## Written exercise
Which lines below hold the word "scene"? Copy all of them.

— START OF Supplied data —

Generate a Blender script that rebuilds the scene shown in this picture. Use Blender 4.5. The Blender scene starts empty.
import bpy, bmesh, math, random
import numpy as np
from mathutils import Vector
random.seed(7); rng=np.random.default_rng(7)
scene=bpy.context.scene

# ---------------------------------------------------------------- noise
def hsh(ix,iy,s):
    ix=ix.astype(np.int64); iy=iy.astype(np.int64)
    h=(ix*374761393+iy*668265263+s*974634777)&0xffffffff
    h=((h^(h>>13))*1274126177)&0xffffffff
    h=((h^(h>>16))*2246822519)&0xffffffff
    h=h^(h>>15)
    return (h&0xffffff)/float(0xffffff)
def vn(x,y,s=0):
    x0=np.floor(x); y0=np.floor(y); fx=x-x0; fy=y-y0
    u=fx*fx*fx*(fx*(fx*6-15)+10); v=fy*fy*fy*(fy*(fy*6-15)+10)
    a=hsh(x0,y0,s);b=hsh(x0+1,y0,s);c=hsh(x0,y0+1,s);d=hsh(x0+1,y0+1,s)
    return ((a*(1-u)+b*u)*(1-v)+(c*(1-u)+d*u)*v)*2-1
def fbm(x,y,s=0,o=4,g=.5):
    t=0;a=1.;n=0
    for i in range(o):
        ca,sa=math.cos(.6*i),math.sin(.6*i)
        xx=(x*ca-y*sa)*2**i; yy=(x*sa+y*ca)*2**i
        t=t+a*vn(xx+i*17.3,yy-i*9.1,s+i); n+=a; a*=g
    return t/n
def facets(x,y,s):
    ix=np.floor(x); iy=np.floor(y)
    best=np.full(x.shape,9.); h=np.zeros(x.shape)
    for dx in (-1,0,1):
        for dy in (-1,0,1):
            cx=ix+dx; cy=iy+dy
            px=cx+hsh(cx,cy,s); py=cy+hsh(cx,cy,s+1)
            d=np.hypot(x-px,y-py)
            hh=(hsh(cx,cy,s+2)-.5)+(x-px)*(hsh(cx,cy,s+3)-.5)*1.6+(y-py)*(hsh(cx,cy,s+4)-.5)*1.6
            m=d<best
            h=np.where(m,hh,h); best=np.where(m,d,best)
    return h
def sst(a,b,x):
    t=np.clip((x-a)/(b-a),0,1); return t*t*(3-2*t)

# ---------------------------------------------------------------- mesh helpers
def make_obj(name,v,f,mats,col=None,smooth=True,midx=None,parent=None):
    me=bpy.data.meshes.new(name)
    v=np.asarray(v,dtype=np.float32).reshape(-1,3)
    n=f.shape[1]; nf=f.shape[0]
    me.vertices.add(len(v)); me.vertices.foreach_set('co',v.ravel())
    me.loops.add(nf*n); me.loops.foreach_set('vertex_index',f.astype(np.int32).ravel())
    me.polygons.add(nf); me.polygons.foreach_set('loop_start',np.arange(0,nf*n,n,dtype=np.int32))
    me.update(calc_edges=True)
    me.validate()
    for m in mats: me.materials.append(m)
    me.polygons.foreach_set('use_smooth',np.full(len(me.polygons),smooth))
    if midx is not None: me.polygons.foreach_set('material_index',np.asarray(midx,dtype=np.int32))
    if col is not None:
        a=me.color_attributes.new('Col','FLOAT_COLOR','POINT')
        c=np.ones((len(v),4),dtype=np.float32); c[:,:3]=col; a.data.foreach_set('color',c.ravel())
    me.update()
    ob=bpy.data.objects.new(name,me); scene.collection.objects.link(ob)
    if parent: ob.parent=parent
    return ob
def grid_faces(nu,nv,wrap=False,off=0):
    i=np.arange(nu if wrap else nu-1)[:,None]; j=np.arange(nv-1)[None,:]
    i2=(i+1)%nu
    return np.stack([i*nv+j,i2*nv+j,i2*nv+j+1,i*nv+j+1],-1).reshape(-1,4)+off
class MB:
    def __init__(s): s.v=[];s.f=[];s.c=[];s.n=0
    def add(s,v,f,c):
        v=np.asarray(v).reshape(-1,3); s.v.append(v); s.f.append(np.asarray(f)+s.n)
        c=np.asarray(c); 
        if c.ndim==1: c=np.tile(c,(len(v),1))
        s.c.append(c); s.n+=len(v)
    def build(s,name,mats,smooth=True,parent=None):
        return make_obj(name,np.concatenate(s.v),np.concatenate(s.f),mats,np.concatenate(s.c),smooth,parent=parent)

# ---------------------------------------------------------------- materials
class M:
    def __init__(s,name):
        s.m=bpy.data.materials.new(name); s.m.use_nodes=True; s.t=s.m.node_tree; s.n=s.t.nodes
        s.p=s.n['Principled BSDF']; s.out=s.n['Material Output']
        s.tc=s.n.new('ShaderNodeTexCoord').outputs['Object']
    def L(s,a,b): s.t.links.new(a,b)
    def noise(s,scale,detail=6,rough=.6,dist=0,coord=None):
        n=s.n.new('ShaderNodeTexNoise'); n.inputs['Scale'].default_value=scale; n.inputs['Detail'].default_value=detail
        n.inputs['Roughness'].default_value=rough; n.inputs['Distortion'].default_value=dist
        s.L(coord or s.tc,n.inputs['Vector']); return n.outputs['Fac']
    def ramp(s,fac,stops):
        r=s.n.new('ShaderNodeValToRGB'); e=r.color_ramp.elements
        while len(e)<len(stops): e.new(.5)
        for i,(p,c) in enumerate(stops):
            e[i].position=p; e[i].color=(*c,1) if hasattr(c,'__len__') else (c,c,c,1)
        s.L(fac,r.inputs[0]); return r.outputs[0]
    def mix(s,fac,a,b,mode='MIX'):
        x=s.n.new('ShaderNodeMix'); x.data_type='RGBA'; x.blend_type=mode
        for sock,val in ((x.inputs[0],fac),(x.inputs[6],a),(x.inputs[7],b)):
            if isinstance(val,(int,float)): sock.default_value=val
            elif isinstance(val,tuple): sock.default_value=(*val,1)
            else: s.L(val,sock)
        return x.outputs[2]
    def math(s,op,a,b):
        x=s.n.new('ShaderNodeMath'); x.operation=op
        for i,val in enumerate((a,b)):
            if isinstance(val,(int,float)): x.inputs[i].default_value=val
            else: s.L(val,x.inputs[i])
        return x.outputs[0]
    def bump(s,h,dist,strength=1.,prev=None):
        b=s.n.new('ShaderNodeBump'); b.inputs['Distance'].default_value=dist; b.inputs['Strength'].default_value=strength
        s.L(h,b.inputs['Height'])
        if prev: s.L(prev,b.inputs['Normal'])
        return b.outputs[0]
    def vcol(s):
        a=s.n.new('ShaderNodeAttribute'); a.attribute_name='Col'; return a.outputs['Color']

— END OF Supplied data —

## Answer for this exercise
Generate a Blender script that rebuilds the scene shown in this picture. Use Blender 4.5. The Blender scene starts empty.
scene=bpy.context.scene
    ob=bpy.data.objects.new(name,me); scene.collection.objects.link(ob)